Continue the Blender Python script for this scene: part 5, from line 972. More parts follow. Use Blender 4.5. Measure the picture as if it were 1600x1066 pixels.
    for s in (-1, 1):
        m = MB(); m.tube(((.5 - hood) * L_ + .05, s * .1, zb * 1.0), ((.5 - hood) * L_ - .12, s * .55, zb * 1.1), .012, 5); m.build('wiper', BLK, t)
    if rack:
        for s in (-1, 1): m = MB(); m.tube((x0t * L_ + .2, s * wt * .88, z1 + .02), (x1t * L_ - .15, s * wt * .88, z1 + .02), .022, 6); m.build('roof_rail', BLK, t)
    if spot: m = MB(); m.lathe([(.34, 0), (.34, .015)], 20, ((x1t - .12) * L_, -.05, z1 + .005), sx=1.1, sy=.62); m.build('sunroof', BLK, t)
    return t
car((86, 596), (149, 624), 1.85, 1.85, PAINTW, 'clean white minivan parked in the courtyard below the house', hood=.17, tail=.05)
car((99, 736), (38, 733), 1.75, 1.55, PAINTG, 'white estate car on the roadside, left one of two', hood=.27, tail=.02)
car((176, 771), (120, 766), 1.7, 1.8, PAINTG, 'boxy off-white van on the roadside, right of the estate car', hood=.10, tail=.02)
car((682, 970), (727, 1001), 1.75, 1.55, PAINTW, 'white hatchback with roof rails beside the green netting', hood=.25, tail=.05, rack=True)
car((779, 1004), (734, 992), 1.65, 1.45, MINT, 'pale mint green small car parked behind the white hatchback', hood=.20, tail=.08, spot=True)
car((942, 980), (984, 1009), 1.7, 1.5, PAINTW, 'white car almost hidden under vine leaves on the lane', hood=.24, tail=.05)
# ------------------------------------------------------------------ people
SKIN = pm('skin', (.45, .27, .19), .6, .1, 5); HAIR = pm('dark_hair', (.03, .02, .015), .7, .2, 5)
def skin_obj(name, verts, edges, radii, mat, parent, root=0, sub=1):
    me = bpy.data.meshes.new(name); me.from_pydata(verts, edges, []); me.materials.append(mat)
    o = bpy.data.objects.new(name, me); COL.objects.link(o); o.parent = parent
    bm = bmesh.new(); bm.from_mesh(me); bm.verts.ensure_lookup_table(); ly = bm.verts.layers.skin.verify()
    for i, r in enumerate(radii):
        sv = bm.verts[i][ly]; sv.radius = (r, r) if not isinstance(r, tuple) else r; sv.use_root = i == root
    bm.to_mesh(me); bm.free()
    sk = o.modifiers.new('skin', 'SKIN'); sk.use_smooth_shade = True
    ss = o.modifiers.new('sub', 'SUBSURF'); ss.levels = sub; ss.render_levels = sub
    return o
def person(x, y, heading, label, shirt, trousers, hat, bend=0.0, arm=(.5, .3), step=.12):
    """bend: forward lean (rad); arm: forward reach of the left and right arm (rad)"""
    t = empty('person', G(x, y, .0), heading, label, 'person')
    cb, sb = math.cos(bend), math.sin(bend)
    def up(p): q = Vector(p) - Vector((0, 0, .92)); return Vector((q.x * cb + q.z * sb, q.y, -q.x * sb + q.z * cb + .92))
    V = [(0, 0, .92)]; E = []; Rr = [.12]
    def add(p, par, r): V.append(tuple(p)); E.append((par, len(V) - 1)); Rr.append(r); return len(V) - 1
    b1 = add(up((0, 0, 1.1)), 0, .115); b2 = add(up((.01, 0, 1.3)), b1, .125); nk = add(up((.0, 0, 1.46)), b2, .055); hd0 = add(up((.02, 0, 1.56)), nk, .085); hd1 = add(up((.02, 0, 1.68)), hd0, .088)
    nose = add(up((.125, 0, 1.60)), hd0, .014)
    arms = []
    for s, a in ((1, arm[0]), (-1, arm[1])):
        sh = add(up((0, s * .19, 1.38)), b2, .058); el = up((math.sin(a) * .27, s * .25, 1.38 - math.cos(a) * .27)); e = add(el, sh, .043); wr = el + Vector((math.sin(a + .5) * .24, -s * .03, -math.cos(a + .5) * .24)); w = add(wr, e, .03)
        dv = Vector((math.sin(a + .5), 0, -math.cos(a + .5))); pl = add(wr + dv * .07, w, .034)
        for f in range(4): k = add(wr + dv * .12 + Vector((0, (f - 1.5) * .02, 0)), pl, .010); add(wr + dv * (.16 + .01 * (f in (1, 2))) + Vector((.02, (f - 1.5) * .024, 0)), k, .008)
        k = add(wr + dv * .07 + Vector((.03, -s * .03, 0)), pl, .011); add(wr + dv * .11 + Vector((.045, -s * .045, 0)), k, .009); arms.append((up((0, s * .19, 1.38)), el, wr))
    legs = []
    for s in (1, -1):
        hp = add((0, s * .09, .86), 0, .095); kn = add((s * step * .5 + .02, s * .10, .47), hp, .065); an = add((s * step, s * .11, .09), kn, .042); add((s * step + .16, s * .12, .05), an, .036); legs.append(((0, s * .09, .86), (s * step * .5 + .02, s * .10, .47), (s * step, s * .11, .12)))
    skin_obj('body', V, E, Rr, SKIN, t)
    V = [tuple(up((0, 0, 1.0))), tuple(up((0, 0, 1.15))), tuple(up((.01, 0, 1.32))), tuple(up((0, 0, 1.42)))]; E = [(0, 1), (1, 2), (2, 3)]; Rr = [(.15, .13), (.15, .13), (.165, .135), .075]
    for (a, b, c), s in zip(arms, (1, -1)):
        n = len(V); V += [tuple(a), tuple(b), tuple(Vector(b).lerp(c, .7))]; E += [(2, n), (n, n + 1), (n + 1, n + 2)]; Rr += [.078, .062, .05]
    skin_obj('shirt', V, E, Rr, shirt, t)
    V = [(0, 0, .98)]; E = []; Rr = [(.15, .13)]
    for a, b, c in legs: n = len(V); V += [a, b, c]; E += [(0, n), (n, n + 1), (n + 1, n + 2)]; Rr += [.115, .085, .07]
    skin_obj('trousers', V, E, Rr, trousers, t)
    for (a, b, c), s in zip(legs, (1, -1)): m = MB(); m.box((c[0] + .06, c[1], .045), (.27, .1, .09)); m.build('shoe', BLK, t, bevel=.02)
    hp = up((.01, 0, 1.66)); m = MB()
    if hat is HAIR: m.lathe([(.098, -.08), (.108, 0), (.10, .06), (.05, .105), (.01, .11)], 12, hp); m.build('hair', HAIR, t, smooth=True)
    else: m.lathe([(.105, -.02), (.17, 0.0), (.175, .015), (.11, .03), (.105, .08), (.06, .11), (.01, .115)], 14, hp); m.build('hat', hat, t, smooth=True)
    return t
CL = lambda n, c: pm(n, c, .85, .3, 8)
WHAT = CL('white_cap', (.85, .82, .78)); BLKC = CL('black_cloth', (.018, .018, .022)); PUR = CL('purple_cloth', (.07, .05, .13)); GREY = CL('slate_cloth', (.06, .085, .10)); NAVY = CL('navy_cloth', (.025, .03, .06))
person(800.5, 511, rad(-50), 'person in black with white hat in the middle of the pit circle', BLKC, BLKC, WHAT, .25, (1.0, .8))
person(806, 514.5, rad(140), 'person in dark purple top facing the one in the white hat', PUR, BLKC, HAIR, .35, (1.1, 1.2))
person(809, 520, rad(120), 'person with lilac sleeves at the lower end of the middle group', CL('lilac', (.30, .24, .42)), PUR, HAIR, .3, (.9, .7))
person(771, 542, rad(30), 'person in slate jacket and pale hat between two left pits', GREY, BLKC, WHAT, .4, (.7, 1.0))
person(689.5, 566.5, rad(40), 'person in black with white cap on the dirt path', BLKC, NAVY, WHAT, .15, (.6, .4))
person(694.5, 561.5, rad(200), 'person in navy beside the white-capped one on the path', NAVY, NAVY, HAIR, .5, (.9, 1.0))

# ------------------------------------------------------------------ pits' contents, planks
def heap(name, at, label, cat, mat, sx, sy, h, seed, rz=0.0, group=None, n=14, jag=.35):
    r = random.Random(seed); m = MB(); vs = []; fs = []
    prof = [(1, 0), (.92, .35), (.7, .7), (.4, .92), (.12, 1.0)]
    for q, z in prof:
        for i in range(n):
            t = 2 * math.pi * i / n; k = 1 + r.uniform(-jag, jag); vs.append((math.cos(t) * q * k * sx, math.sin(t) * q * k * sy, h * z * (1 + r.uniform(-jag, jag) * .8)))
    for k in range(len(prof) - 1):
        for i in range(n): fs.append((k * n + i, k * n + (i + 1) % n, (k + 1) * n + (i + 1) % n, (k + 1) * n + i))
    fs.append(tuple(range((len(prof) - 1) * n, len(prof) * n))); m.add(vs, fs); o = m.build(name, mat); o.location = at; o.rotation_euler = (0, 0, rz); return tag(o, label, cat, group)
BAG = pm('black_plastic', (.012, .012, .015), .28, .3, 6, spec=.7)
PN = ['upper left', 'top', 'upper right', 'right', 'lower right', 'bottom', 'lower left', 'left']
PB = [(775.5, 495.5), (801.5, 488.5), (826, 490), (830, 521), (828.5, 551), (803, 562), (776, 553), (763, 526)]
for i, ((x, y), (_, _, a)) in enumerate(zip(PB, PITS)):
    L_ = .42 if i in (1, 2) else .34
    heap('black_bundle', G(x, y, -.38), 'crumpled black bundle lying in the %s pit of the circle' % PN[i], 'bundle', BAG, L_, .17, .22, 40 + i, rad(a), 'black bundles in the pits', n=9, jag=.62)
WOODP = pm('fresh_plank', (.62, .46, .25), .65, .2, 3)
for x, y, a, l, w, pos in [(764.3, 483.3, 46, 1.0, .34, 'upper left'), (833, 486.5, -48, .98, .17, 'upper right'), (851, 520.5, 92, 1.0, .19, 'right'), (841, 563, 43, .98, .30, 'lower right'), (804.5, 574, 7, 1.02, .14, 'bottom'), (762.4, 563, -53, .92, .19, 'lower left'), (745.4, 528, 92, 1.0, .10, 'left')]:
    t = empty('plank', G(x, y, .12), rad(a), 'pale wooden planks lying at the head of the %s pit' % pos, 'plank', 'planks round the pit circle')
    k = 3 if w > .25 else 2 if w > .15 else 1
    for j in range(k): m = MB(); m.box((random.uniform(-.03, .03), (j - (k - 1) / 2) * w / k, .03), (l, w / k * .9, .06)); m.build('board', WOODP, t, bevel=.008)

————

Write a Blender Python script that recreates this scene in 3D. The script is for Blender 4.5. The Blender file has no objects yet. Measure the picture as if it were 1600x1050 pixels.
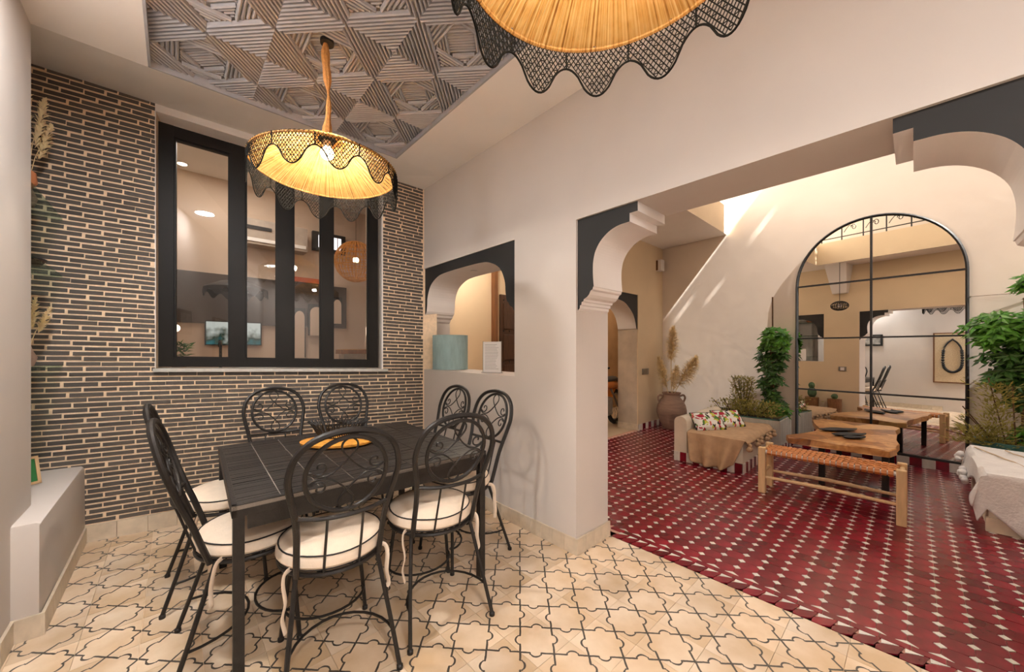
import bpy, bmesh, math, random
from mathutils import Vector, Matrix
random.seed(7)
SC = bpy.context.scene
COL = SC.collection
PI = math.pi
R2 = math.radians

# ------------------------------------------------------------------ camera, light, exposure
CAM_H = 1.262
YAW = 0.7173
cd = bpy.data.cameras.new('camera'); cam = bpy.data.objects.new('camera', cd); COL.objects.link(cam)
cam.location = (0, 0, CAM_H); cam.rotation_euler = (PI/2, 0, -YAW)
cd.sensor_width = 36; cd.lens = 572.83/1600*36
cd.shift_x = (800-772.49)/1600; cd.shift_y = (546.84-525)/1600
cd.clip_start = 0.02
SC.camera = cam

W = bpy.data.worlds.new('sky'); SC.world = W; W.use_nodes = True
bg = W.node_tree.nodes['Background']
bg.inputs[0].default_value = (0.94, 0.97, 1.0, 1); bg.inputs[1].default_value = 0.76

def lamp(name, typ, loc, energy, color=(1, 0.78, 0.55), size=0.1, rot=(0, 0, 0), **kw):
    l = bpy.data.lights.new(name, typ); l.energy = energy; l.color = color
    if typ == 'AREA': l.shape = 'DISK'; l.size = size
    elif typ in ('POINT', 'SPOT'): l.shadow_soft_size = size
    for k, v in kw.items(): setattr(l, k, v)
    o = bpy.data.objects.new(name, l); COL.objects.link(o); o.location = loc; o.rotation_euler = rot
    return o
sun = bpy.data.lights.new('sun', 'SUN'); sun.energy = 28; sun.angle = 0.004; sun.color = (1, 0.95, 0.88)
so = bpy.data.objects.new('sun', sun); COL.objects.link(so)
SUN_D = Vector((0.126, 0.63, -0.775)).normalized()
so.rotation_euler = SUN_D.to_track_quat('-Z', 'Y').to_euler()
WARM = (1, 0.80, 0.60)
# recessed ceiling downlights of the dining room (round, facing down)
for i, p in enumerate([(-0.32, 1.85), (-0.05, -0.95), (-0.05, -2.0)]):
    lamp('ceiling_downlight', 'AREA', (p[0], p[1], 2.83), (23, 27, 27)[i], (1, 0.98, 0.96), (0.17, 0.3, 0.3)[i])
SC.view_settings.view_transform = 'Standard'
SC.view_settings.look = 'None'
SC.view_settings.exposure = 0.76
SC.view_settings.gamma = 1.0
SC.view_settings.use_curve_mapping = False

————

* WORK TO BE COMPLETED:
Identify each line in the records above that contains the word "pixels", and copy it out in full.

* WRITTEN SOLUTION:
Continue the Blender Python script for this scene: part 5, from line 972. More parts follow. Use Blender 4.5. Measure the picture as if it were 1600x1066 pixels.
Write a Blender Python script that recreates this scene in 3D. The script is for Blender 4.5. The Blender file has no objects yet. Measure the picture as if it were 1600x1050 pixels.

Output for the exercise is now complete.